Karakaya: Bana birkaç ay önce Kozlu'nun "fahri hemşeriliği beraatı" da verildi. Dolayısıyla "hemşehrilerime" diye seslenebilirim. Zaten kendim de Kastamonuluyum, aynı sancaktayız. 5 yıl boyunca en güzel şekilde bizi ağırladılar. Sonuçta biz yolcuyuz, halkımız hancı. Her zaman Kozlu Kaymakamı olmanın gururunu yaşayarak, halkımızın içinde bulundum. Her daim kendimi, Kozlu'nun ve Zonguldak'ın bir parçası olarak gördüm. Ayrı görmedim, onlar da beni ayrı tutmadılar. Hemşehrilik bağı oluştu, ben arz-ı veda ederken, herkesten sizin vasıtanızla helallik istiyorum. Kozlu'da birçok ilki yaşadım, Kozlu'nun yeni ilçe olması ve ilk kaymakam olmam sebebiyle birçok ilki yaşadım. Bilerek ya da bilmeyerek hak-hukuk geçmiş olabilir. Görevimiz gereği üzdüğümüz insanlar varsa, haklarını helal etsinler. Kozlu, benim için çok önemli. Gittiğim görev yerine beklerim, orada da bir kapıları olduğunu bilsinler. Hepsi sağlıcakla kalsın, daha güzel günler Kozlu ve Zonguldak'ın olsun, bunu hakkediyorlar.

Güneş: Eklemek istediğiniz bir şey var mı?

Karakaya: Size çok teşekkür ediyorum. Vilayet makamlarıyla, kurumlarıyla, siyaset kurumlarıyla, belediyeleri ile sivil toplum kuruluşları ile yerel basın kuruluşları ile ne kadar birlik olunursa, bir kentin ilerleyeceğini düşünüyorum. Bu çerçevede herkese teşekkür ediyorum."

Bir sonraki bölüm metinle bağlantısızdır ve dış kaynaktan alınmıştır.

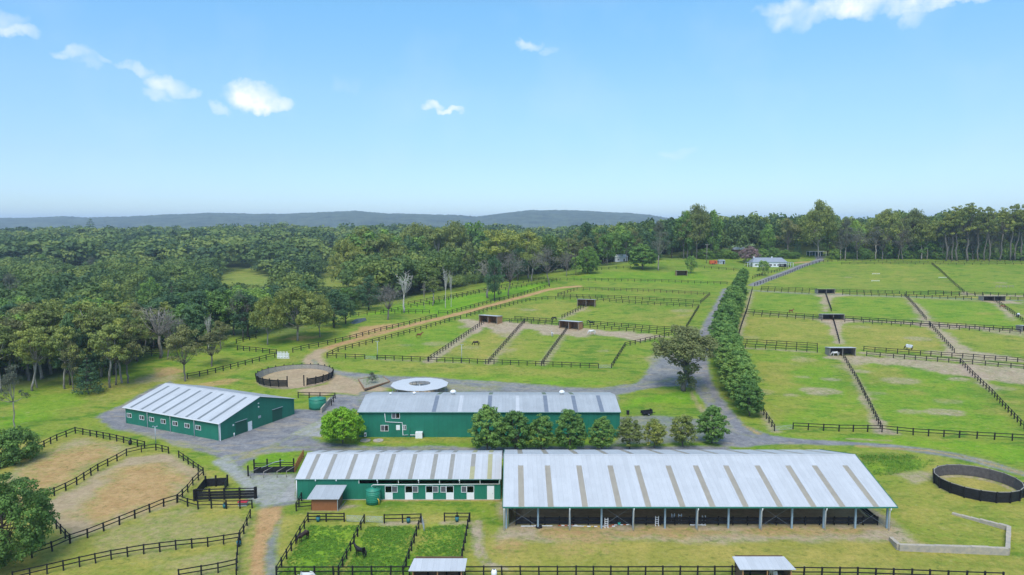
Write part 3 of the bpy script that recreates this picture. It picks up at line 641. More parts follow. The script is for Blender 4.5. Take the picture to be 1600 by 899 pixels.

AHMET KARAKAYA'NIN ÖZGEÇMİŞİ

Kastamonu-Taşköprü'de 1977 yılında doğdu. İstanbul Üniversitesi İktisat Fakültesi Kamu Yönetimi Bölümü'nden 1999 yılında mezun oldu. 2000 yılında Çankırı Kaymakam Adayı olarak mülki idare amirliğine atandıktan sonra 2002 yılında İçişleri Bakanlığı tarafından 9 ay süreyle İngiltere'nin Exeter Üniversitesi'ne İngilizce dil kursu ve mesleki incelemelerde bulunmak amacıyla gönderildi ve 88'inci Dönem Kaymakamlık Kursu'nu tamamladı. 2008 yılında İngiltere'nin Portsmouth Üniversitesi'nde yüksek lisans eğitimini tamamladı. Sırasıyla; Sinop/Türkeli ve Erfelek Kaymakam Vekili (2001-2002), Konya/Altınekin Kaymakam Vekili (2003), Afyonkarahisar/Çobanlar Kaymakamı (2004-2005), Siirt/Baykan Kaymakamı (2005-2007), Artvin Vali Yardımcılığı (2007-2011), Balıkesir/Savaştepe Kaymakamlığı (2011-2013), 2013 yılı itibari ile Zonguldak/Kozlu ilçesine Kurucu Kaymakam olarak atandı, 15 Eylül 2018'e kadar görev yaptı. Karakaya'nın Tekirdağ'ın Hayrabolu ilçesine ataması yapıldı. 1'inci Sınıf Mülki İdare Amiri olan Kaymakam Ahmet Karakaya, evli ve üç çocuk babasıdır.